Chasing Hillary
By Amy Chozick. (Harper, 375 pages, $27.99.)

Regrets, she's had a few.

"Chasing Hillary," a campaign diary, offers plenty of clues on why Hillary Clinton failed to become president, but this road diary is more revealing when author Amy Chozick focuses on her own shortcomings and how her desire to please her bosses at the New York Times and land on the front page could take precedent over being the best journalist she could be.

Readers have traveled the campaign trail before, most notably in Timothy Crouse's "The Boys on the Bus," but rarely has a reporter been so willing to confess their sins that range from asking stupid questions to shoveling dirt.

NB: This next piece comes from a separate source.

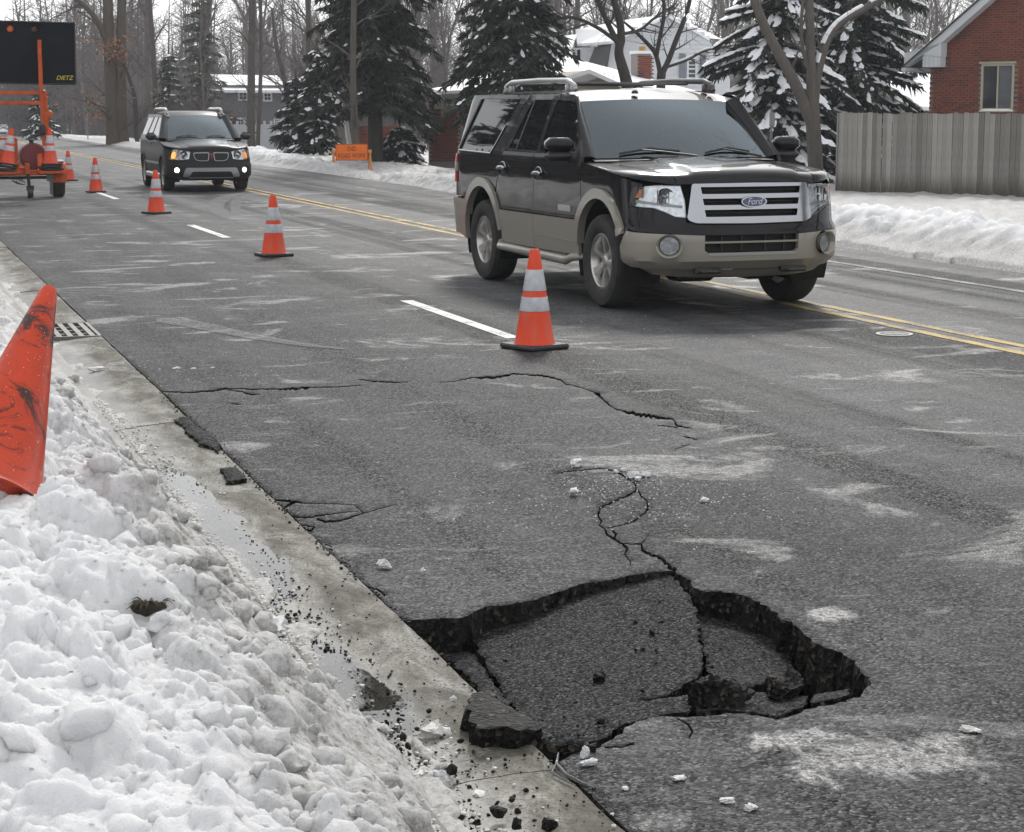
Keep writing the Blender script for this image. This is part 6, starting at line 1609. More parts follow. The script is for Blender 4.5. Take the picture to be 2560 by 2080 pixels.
# ================================================================== FENCE AND HOUSES
def wood_mat():
    q = NT('weathered_fence_wood'); P_ = q.coord(); r = q.rand(); sp = q.sep(P_)
    g = q.noise(q.map(P_, (14, 14, 1.1)), 3.0, 6, .7, .4); st = q.noise(q.map(P_, (6, 6, .6)), 2.0, 4, .6)
    col = q.ramp(q.math('ADD', q.math('MULTIPLY', g, .58), q.math('MULTIPLY', r, .46)), [(.25, (.15, .145, .13)), (.55, (.27, .26, .24)), (.8, (.36, .35, .325))])
    col = q.mix(q.math('MULTIPLY', q.ramp(st, [(.55, 0.0), (.7, 1.0)]), .5), col, (.10, .085, .06))
    damp = q.ramp(q.math('ADD', sp[2], q.math('MULTIPLY', st, .45)), [(.42, 1.0), (.78, 0.0)])
    col = q.mix(q.math('MULTIPLY', damp, .75), col, (.055, .048, .036))
    knot = q.ramp(q.voro(q.map(P_, (1, 1, .7)), 4.5), [(.03, 1.0), (.09, 0.0)]); col = q.mix(q.math('MULTIPLY', knot, .5), col, (.05, .04, .03))
    q.set(Base_Color=col, Roughness=.85, Specular_IOR_Level=.15, Normal=q.bump(g, .5, .01)); return q.m
M_WOOD = wood_mat()
FPA = DY(2092, 494, 43.4); FPB = DY(2560, 516, 39.4); FPA.z = FPB.z = -.36
fdir = Vector((FPB.x - FPA.x, FPB.y - FPA.y, 0)); FL = fdir.length; fdir.normalize(); frz = math.atan2(fdir.y, fdir.x)
fence = thing('wooden_fence', 'tall weathered grey board fence in front of the right-hand brick house', 'fence', FPA, frz)
rf = random.Random(5); NB = 64; bw = FL / 37.0
pm = []
for k in range(6):
    mb = MB(); wv = bw - .005 - .002 * (k % 3); h = 1.98
    mb.add([(0, 0, 0), (wv, 0, 0), (wv, 0, h), (wv * .5, 0, h + .004), (0, 0, h), (0, .02, 0), (wv, .02, 0), (wv, .02, h), (wv * .5, .02, h + .004), (0, .02, h)], [(0, 1, 2, 3, 4), (9, 8, 7, 6, 5), (0, 5, 6, 1), (1, 6, 7, 2), (2, 7, 8, 3), (3, 8, 9, 4), (4, 9, 5, 0)])
    me = mb.mesh('board'); me.materials.append(M_WOOD); pm.append(me)
for k in range(NB):
    o = bpy.data.objects.new('board', pm[rf.randrange(6)]); COL.objects.link(o); o.parent = fence
    o.location = (k * bw, rf.choice((0, 0, .012)) + rf.uniform(-.006, .006), rf.uniform(-.03, .015)); o.rotation_euler = (0, rf.uniform(-.006, .006), rf.uniform(-.02, .02))
for z in (.4, 1.05, 1.7):
    mb = MB(); mb.box((NB * bw / 2, .055, z), (NB * bw, .04, .09)); mb.build('rail', M_WOOD, fence)
for x in np.arange(.1, NB * bw, 2.4):
    mb = MB(); mb.box((x, .12, .95), (.09, .09, 1.9)); mb.build('post', M_WOOD, fence)
mb = MB(); mb.box((-.012, .9, .99), (.022, 1.9, 1.98)); mb.build('end_board', M_WOOD, fence)

def brick_mat(name, lo, mid_, hi):
    q = NT(name); P_ = q.coord(); g = q.node('ShaderNodeNewGeometry')
    r = q.math('FRACT', q.math('ADD', q.rand(), g.outputs['Random Per Island']))
    c = q.ramp(r, [(0, lo), (.16, mid_), (.8, hi), (1, mid_)]); n = q.noise(q.pos(), 30, 4, .7)
    q.set(Base_Color=q.mix(q.math('MULTIPLY', n, .35), c, tuple(v * .6 for v in mid_)), Roughness=.85, Specular_IOR_Level=.15, Normal=q.bump(n, .4, .004)); return q.m
M_BRICK = brick_mat('red_brick', (.10, .062, .060), (.20, .072, .052), (.26, .088, .060))
M_MORTAR = plain('mortar', (.25, .22, .20), .9, 0, .12, 12)
M_SIDING = plain('white_siding_paint', (.58, .60, .62), .6, 0, .05); M_TRIMW = plain('white_trim_paint', (.60, .63, .65), .5, 0, .04); M_CREAM = plain('cream_trim_paint', (.42, .38, .29), .6, 0, .08)
M_SHINGLE = plain('dark_shingle', (.07, .07, .075), .9, 0, .3, 20, .01, 40); M_TANW = plain('tan_siding', (.30, .26, .20), .7, 0, .08)
M_GREYW = plain('grey_siding', (.15, .15, .155), .7, 0, .08); M_ROOFSNOW = plain('roof_snow', (.84, .85, .87), .7, 0, .03, 2, .03, 3)
def house_glass():
    q = NT('house_window_glass'); q.set(Base_Color=(.03, .035, .04), Roughness=.04, IOR=1.6); return q.m
M_HGLASS = house_glass(); M_BLIND = plain('window_blind', (.22, .235, .25), .6)

class Wall:
    """a vertical plane; local u along it, z up; pixels of the photograph -> (u, z) on it"""
    def __init__(s, px, Y, d):
        p = DY(px[0], px[1], Y); s.p = Vector((p.x, p.y, 0)); s.d = Vector((d[0], d[1], 0)).normalized(); s.n = Vector((s.d.y, -s.d.x, 0)); s.rz = math.atan2(s.d.y, s.d.x)
    def uz(s, x, y):
        r = ray(x, y); t = s.n.dot(s.p - Vector((0, 0, CAM_H))) / s.n.dot(r); q = Vector((0, 0, CAM_H)) + r * t; return ((q - s.p).dot(s.d), q.z)
def loc_prism(mb, poly, y0, y1):
    """poly in (u, z) -> solid between local depths y0 (front, smaller) and y1"""
    n = len(poly); vs = [(u, y0, z) for u, z in poly] + [(u, y1, z) for u, z in poly]
    return mb.add(vs, [tuple(range(n)), tuple(range(2 * n - 1, n - 1, -1))] + [(i, n + i, n + (i + 1) % n, (i + 1) % n) for i in range(n)])
BRICK_L, BRICK_H = .202, .058
def brick_me(name='brick'):
    mb = MB(); mb.box((0, 0, 0), (BRICK_L - .004, .03, BRICK_H), 0, .004); me = mb.mesh(name); me.materials.append(M_BRICK); return me
BM_ = brick_me()
def lay_bricks(parent, region, holes, u0, u1, z0, z1, most, front=-.006):
    """bricks of a running bond, the ones nearest the view single parts, the rest one mesh"""
    spots = []; r = random.Random(int(abs(u1) * 100)); z = z0; row = 0
    while z < z1:
        u = u0 + (.105 if row % 2 else 0)
        while u < u1:
            c = (u + .1, z + .034)
            if pip(c[0], c[1], region) and not any(h[0] < c[0] < h[1] and h[2] < c[1] < h[3] for h in holes): spots.append(c)
            u += .212
        z += .0685; row += 1
    spots.sort(key=lambda c: (c[0] > 2.75 or c[1] < 1.3 or c[1] > 4.6, 0)); mb = MB()
    for i, c in enumerate(spots):
        y = front + r.uniform(-.003, .003)
        if i < most:
            o = bpy.data.objects.new('brick', BM_); COL.objects.link(o); o.parent = parent; o.location = (c[0], y, c[1])
        else: mb.box((c[0], y, c[1]), (BRICK_L - .004, .03, BRICK_H))
    if mb.v: stuff(mb.build('brickwork', M_BRICK, parent, fixn=False))

# right-hand brick house, gable end
W1 = Wall((2324, 230), 50.0, fdir); hs = thing('brick_house', 'red brick house with a white overhanging eave behind the board fence', 'house', W1.p, W1.rz)
u_ = lambda x, y: W1.uz(x, y)
c0_, c1_ = u_(2324, 171), u_(2366, 108); a0_ = u_(2372, 105); a1_ = u_(2492, 0)
slope = (a1_[1] - a0_[1]) / (a1_[0] - a0_[0]); ur = 6.0
gable = [(0, -.4), (0, c0_[1]), (c1_[0], c0_[1]), (c1_[0], a0_[1]), (ur, a0_[1] + slope * (ur - c1_[0])), (ur * 2, a0_[1]), (ur * 2, -.4)]
w0_ = u_(2456, 160); w1_ = u_(2534, 276)
wi = (min(w0_[0], w1_[0]), max(w0_[0], w1_[0]), min(w0_[1], w1_[1]), max(w0_[1], w1_[1]))
mb = MB(); loc_prism(mb, gable, .012, .3); wall_o = mb.build('wall', M_MORTAR, hs)
mb = MB(); mb.box((.15, 4.3, 1.2), (.3, 8.0, 3.6)); mb.build('side_wall', M_BRICK, hs)
lay_bricks(wall_o, gable, [(wi[0] - .06, wi[1] + .06, wi[2] - .05, wi[3] + .05)], 0.0, 5.2, -.2, 6.4, 300)
# window
def window(parent, uu, panes, frame_m, t=.06, sill_snow=False, blind=False, proud=.05, lat=0):
    a, b, c, d = uu; mb = MB()
    mb.box(((a + b) / 2, -.01, d - t / 2), (b - a, proud * 2, t)); mb.box(((a + b) / 2, -.01, c + t / 2), (b - a, proud * 2, t))
    for x in (a + t / 2, b - t / 2): mb.box((x, -.01, (c + d) / 2), (t, proud * 2, d - c - 2 * t))
    o = mb.build('window', frame_m, parent)
    mb = MB(); mb.box(((a + b) / 2, .005, (c + d) / 2), (b - a - 2 * t, .012, d - c - 2 * t)); mb.build('pane', M_HGLASS, o)
    mb = MB()
    if panes[0] == 'v': mb.box(((a + b) / 2, -.02, (c + d) / 2), (t * .7, .04, d - c - 2 * t))
    elif panes[0] == 'h': mb.box(((a + b) / 2, -.02, (c + d) / 2), (b - a - 2 * t, .04, t * .7))
    if mb.v: mb.build('mullion', frame_m, o)
    if lat:
        for k in range(1, lat):
            mb = MB(); mb.box((a + (b - a) * k / lat, -.02, (c + d) / 2), (.03, .03, d - c - 2 * t)); mb.build('glazing_bar', frame_m, o)
        mb = MB(); mb.box(((a + b) / 2, -.021, (c + d) / 2), (b - a - 2 * t, .03, .03)); mb.build('glazing_bar', frame_m, o)
    if blind:
        n = int((d - c - 2 * t) / .03); mb = MB()
        x0, x1 = (a + b) / 2 + t * .4, b - t
        for k in range(n): mb.box(((x0 + x1) / 2, -.006, c + t + .02 + k * .03), (x1 - x0, .008, .013))
        stuff(mb.build('blind_slats', M_BLIND, o))
    if sill_snow:
        mb = MB(); mb.grid(lambda u, v: Vector((a - .02 + (b - a + .04) * u, -.10 + .13 * v, c - .012 + .055 * (1 - (2 * u - 1) ** 6) * (1 - (2 * v - 1) ** 4))), np.linspace(0, 1, 14), np.linspace(0, 1, 6)); mb.build('sill_snow', M_SNOW, o, True)
        mb = MB(); mb.box(((a + b) / 2, -.04, c - .03), (b - a + .06, .14, .035)); mb.build('sill', frame_m, o)
    return o
window(hs, wi, 'v', M_CREAM, .06, True, True)
mb = MB(); mb.box(((wi[0] + wi[1]) / 2, -.045, wi[3] + .03), (wi[1] - wi[0] + .12, .1, .05)); mb.build('window_head', M_CREAM, hs)
# white boxed eave with its return, fascia board up the rake, roof with snow
g0 = u_(2278, 133); g1 = u_(2322, 141); bx0 = u_(2323, 142); bx1 = u_(2366, 168)
top0 = u_(2285, 121)
mb = MB(); loc_prism(mb, [(bx0[0], bx1[1]), (bx1[0], bx1[1]), (bx1[0], bx0[1] + .35), (bx0[0], bx0[1])], -.40, -.06); ev = mb.build('eave_return', M_TRIMW, hs)
for k in range(4):
    mb = MB(); uu = bx0[0] + (bx1[0] - bx0[0]) * (k + .5) / 4; mb.box((uu, -.405, (bx1[1] + bx0[1]) / 2), (.008, .006, bx0[1] - bx1[1] - .02)); mb.build('soffit_groove', M_CREAM, ev)
rk = lambda u, dz: a0_[1] + slope * (u - a0_[0]) + dz
mb = MB(); loc_prism(mb, [(g0[0], g0[1]), (bx1[0] + .02, bx0[1] - .01), (bx1[0] + .02, rk(bx1[0], 0)), (ur, rk(ur, 0)), (ur, rk(ur, .24)), (g0[0], rk(g0[0], .24))], -.42, -.05); mb.build('rake_board', M_TRIMW, hs)
mb = MB(); loc_prism(mb, [(g0[0] - .04, rk(g0[0] - .04, .245)), (ur, rk(ur, .245)), (ur, rk(ur, .30)), (g0[0] - .04, rk(g0[0] - .04, .29))], -.48, 8.5); rf_ = mb.build('roof', M_SHINGLE, hs)
mb = MB(); loc_prism(mb, [(g0[0], rk(g0[0], .292)), (ur, rk(ur, .302)), (ur, rk(ur, .36)), (g0[0] + .02, rk(g0[0], .33))], -.44, 8.5); mb.build('snow_cover', M_ROOFSNOW, rf_)
mb = MB(); mb.box((g0[0] - .02, 4, rk(g0[0], .16)), (.12, 8.9, .12), 0, .02); mb.build('gutter_trough', M_TRIMW, hs)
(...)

Not that Clinton's team emerges unscathed. Chozick uses not-so-affectionate nicknames and notes from late-night cocktail conversations to paint a picture of overworked, self-centered aides unprepared for both Bernie Sanders and Donald Trump.

But Chozick aims her most withering criticism at herself. You'll feel sympathy every time she checks into a low-rent motel or is relegated to another lunch from Panera Bread, but she's quick to confess how much her complicated feelings for Clinton could override her duties to report all the news that's fit to print.

Those revelations may not sit well with her colleagues at the New York Times, but those looking for a raw, brutally honest examination of a reporter's life will be riveted.

NEAL JUSTIN

Cloudbursts
By Thomas McGuane. (Alfred A. Knopf, 576 pages, $35.)

"Cloudbursts,'' Thomas McGuane's new short story collection, is in ways retrospective and also a declaration that the Montana author, at age 78, remains among rarefied company at the crest of American fiction.

In 1971, after McGuane followed his razzmatazz debut novel, "The Sporting Club,'' with "The Bushwhacked Piano,'' critic Jonathan Yardley in the New York Times labeled him a "virtuoso,'' "Faulknerian,'' and "a writer of the first magnitude."

The stories in "Cloudbursts'' vary widely in tone and style from those earlier writings. But even seen through a rearview mirror that reaches back decades, Yardley's commendation for McGuane's work holds up.

His deft knack for tale-spinning is why. Beguiled, often, by circumstances quite beyond their understanding, and certainly outside their control, McGuane's characters buck head-down into the wind nonetheless, with hilarity ensuing or, inverting the prism, pathos. "I was clawing for volition,'' said luckless Earl, a two-bit banker whose voice narrates "Crow Fair,'' "and tried to develop a personal algorithm that would predict the date I would be fired all over again. I developed a garish fantasy life for what my last stop would be and came up with cleaning porta-potties at Ozzfest.''

Writing from the West, and about it, in an authentic way is McGuane's brand. Like his late pal, Jim Harrison, he has eschewed academia's safe harbor for what could be called a life, wherein the physical world — ranching, fishing, hunting, riding — is regularly celebrated over the humdrum navel-gazing that too often is literary fiction's soft underbelly.

All but seven of the 45 stories in "Cloudbursts'' have been previously published, either in books, in the New Yorker or elsewhere. Gathered here as a lifetime collection, these short stories are a masterful addition to the form.